Thursday, 28 November 2013

Wintergreen - some Christmas sewing

I may have been a bit quiet of late, but I have been stitching!  This table runner is pieced from the Wintergreen charm square collection by Moda. It is a very traditional look but that's what I wanted.

Because I am focusing on learning accurate piecing, working with charm squares was quite a challenge as they are not consistently 5" squares. They have their advantages in that you get lovely collections but I think I will avoid them in the future unless the project calls for smaller units which could then be cut accurately from the charm squares.



I also made some BIG bunting and enjoyed it very much so I have fabric to make some small bunting to hang from the mantelpiece at Christmas. 



I have also finished quilting Foxglove Fancy and will post pics when I have sewn down the binding. An expensive buy at Harrogate was a 1/4" dual feed foot for my Janome Horizon But it made for very accurate machine stitching of the binding on the tablerunner and on the Foxglove quilt, and really helped with sewing the mitred corners.

Projects in the pipeline are a pin cushion and tidy for me to have by my sewing machine, and a Nook cover for my SIL. 

And last, but by no means least, an early Christmas present from my big brother...a Gidget II sewing table which allows me to quilt at table level with Big Daisy!  A real treat.



Linking up with Brit Sewing Thursday. 

Thursday, 7 November 2013

Foxglove Fancy...the quilting begins

Over the last week I have started machine quilting the quilt I made in the stack and whack class a few weeks ago? I quilted in the ditch and now have begun to add more straight lines - not quite ready to tackle free motion yet on a big project. However the hexagon design does lend itself to straight lines and I am trying to mirror the angles and lines of these.

Here is a sneak preview





I have also been tempted by the new Downton Abbey Collection from Andover: I only bought a charm pack which I plan to use as part of a sewing machine cover. It's very lovely -







                                                             
 Joining in today with Brit Sewing Thursday linky party.
 Happy stitching!


Saturday, 2 November 2013

Seeing red at the Quilt Museum, York


I spent a fabulous day last Saturday at the Quilt Museum in York  for a one day workshop designed as an introduction to quilt based research. The session was led by Isabel Dibden Wright and curator, Heather Audin. I went along because I have always enjoyed reading and learning about textile history through books and museum visits and this was an opportunity to find out how to go about studying quilts in a bit more detail. 
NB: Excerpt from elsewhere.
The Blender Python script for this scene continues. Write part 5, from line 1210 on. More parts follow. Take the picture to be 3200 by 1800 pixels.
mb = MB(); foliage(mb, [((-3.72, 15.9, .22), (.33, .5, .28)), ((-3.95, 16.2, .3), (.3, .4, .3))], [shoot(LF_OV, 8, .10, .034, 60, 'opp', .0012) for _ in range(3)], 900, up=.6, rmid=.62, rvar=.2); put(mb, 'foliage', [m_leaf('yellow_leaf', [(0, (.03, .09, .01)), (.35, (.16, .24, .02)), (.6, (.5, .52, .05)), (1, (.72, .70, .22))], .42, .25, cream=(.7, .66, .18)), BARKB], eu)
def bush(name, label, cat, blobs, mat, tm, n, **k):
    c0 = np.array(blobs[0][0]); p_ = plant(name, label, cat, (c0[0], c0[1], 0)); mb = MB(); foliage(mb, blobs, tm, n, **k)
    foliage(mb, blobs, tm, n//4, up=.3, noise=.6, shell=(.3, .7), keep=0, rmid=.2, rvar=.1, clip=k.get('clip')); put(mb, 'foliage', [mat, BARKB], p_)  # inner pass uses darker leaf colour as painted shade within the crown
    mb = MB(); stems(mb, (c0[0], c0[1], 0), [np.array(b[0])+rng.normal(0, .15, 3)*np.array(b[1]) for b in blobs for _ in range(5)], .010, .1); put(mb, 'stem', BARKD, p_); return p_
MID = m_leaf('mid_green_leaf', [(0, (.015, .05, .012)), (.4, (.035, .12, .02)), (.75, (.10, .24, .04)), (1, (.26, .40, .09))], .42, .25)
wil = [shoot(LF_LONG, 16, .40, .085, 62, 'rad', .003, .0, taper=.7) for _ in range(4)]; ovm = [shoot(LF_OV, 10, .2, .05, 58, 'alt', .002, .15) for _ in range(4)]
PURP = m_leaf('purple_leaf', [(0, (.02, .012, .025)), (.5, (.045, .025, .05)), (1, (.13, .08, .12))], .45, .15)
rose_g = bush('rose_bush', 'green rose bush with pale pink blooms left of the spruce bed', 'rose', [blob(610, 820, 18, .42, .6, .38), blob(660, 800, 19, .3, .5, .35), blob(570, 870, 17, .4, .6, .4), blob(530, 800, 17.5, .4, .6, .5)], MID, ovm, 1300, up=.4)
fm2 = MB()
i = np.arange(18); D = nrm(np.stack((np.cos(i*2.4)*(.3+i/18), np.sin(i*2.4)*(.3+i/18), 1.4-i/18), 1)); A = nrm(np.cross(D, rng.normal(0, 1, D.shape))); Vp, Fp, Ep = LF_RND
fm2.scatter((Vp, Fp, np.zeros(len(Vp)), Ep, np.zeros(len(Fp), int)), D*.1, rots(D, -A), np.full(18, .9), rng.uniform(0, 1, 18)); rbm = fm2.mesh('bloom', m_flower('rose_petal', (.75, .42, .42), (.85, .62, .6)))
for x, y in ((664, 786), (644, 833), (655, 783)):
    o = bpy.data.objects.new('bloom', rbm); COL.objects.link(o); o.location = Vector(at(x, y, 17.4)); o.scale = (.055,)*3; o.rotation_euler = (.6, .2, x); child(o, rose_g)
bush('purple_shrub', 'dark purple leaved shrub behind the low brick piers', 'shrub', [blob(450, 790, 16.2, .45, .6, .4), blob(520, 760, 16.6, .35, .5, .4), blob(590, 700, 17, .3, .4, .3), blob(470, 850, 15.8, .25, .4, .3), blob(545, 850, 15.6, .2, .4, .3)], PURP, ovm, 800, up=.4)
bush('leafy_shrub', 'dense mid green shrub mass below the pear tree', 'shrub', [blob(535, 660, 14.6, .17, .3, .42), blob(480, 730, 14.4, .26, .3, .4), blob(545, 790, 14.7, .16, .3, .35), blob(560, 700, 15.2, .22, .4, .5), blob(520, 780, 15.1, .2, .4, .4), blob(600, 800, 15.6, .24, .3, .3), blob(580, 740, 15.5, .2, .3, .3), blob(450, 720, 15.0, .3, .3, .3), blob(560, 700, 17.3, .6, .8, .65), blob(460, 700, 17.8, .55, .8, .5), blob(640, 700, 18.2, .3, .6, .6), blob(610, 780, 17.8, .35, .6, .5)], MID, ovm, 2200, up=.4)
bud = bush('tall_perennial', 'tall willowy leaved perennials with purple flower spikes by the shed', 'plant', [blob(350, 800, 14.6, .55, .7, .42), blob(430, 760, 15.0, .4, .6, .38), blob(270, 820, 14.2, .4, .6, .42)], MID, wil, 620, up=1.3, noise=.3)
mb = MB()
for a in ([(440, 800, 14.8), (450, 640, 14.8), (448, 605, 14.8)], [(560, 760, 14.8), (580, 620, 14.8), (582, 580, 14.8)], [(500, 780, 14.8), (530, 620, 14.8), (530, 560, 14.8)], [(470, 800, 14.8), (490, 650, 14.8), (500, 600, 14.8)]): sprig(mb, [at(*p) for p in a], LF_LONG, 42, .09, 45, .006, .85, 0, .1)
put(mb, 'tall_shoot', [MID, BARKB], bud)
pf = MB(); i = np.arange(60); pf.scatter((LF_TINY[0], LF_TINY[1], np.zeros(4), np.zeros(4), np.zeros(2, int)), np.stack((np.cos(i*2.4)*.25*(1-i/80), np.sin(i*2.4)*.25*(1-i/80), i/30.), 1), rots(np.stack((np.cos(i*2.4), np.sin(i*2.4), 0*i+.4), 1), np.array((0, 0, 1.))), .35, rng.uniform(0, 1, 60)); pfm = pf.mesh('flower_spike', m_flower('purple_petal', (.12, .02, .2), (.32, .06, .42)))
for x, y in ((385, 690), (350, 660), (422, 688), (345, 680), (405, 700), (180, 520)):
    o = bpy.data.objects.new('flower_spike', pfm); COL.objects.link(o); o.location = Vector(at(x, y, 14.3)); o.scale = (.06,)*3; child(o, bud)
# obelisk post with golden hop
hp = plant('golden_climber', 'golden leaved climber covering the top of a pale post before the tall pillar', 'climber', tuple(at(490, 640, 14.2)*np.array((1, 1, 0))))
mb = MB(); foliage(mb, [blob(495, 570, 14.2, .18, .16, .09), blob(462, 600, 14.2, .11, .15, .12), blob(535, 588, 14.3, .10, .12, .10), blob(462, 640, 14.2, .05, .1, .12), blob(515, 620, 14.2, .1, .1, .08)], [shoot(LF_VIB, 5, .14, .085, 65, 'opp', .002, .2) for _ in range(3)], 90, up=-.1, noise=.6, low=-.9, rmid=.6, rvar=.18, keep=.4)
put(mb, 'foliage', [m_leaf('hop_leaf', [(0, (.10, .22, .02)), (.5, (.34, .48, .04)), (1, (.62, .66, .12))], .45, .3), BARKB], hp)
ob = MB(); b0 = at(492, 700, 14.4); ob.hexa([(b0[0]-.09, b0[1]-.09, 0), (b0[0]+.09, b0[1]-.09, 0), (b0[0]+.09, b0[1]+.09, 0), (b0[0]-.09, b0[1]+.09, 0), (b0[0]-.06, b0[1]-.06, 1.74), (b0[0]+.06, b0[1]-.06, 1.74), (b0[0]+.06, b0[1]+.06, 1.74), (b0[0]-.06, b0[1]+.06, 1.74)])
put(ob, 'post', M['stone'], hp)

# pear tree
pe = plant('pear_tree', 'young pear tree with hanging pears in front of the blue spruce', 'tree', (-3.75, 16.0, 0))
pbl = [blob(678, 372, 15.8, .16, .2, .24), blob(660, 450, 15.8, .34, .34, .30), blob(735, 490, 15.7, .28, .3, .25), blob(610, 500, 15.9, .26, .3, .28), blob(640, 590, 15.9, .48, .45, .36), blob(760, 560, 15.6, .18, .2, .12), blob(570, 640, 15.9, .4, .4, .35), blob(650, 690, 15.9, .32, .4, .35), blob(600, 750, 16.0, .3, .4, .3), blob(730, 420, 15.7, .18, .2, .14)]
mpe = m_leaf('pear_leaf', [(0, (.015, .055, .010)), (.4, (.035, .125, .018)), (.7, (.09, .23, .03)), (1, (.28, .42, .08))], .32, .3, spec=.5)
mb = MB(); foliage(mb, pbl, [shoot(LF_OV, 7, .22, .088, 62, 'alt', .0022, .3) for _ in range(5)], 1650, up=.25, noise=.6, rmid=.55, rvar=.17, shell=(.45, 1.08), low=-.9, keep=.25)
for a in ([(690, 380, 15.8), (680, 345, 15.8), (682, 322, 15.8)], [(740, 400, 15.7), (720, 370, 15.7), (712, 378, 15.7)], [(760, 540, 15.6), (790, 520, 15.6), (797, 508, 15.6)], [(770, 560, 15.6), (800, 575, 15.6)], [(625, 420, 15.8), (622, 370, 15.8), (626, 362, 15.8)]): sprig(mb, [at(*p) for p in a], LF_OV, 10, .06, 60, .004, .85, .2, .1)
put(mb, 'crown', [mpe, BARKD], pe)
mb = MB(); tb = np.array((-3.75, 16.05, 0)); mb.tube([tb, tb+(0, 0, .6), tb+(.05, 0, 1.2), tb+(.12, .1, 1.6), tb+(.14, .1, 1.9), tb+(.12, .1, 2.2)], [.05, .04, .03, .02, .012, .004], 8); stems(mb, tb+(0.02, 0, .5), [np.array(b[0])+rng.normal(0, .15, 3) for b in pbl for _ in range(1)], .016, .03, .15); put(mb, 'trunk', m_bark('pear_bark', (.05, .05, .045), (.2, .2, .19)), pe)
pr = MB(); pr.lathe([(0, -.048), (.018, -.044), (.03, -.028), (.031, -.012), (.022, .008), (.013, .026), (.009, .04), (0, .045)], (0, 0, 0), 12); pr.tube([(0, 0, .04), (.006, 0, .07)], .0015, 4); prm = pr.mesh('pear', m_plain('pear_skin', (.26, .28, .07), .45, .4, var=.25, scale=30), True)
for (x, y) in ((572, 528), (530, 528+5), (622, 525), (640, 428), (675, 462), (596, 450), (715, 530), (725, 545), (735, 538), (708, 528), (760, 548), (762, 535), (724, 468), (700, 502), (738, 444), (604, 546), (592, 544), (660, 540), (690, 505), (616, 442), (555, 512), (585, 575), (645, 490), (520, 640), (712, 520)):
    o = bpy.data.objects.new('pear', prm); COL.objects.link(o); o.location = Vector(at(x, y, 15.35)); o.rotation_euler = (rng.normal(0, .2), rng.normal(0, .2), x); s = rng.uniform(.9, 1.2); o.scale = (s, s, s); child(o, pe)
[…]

There are many reasons to do this - out of personal interest, to inform your own quilt making, an interest in women's and social history, and perhaps to share your findings in a magazine or journal article.  Quilt history in Britain is a far less explored area than in the USA, so there is lot of scope to find out more. Isabel took us through how to approach the study of quilts, the available resources and information and Heather explained the etiquette in approaching museums and galleries where quilt collections are held.

Then on to the practical side: we were able to choose to examine close up and handle some items from the Guild's collection or to look more closely, without touching, one of the quilts in the current exhibition, "It's All in the Making - patchwork and quilting unpicked" by the British Quilt Study Group.

I chose to look at this quilt on display as part of the exhibition, for two reasons: I am always very attracted to this 'frame' style of quilt,  and would love to reproduce one, and the central square and border are Turkey Red fabric, in which I have developed a personal interest following an interesting family history connection. 

 'Copyright of The Quilters' Guild of the British
Isles

Turkey Red is a particular process for dyeing cloth and yarn and one of the main industries 

for producing Turkey Red fabric was based in the Vale of Leven, Dumbartonshire, Scotland, where my mother came from. When I went up to Scotland this May to see the Loch Lomond Quilt Show, we took the opportunity to do some family history research and discovered that my grandparents and other family members worked in the dye works in the Vale of Leven. Further research has led me to a wonderful project Colouring the Nation - Turkey Red and other Decorative Textiles in Scotland's Culture, by National Museums Scotland: the project's blog has links to a whole host of related resources.

The purpose of examining the quilt closely was to highlight what can be learned by careful observation. The information board told me that this Frame Quilt, maker unknown, dated from 1865 - 1875. It measures is 68" x 55", is cotton hand pieced and quilted with a chevron or zig zag design commonly found in NW England, S. Scotland  and Northern Ireland.

I then made some sketches and notes: the Turkey Red centre was a beautiful large paisley design, and is framed by nine borders. I won't go into detail here, but it was interesting that the more I looked at the quilt! the more I saw. Even some of the small squares on point and half square triangles had themselves been pieced together, in one case, from six separate little pieces of fabric. The colour scheme and matching of pieces was clearly thought out, but the maker had to make do in some areas with mis-matching border fabric, no doubt because this was meant to be a quilt for everyday use and she had to use up all her scraps.

All in all, a fascinating introduction in how to study and enjoy quilts. The Guild run these workshops every so often so do keep an eye out on their website if you are interested.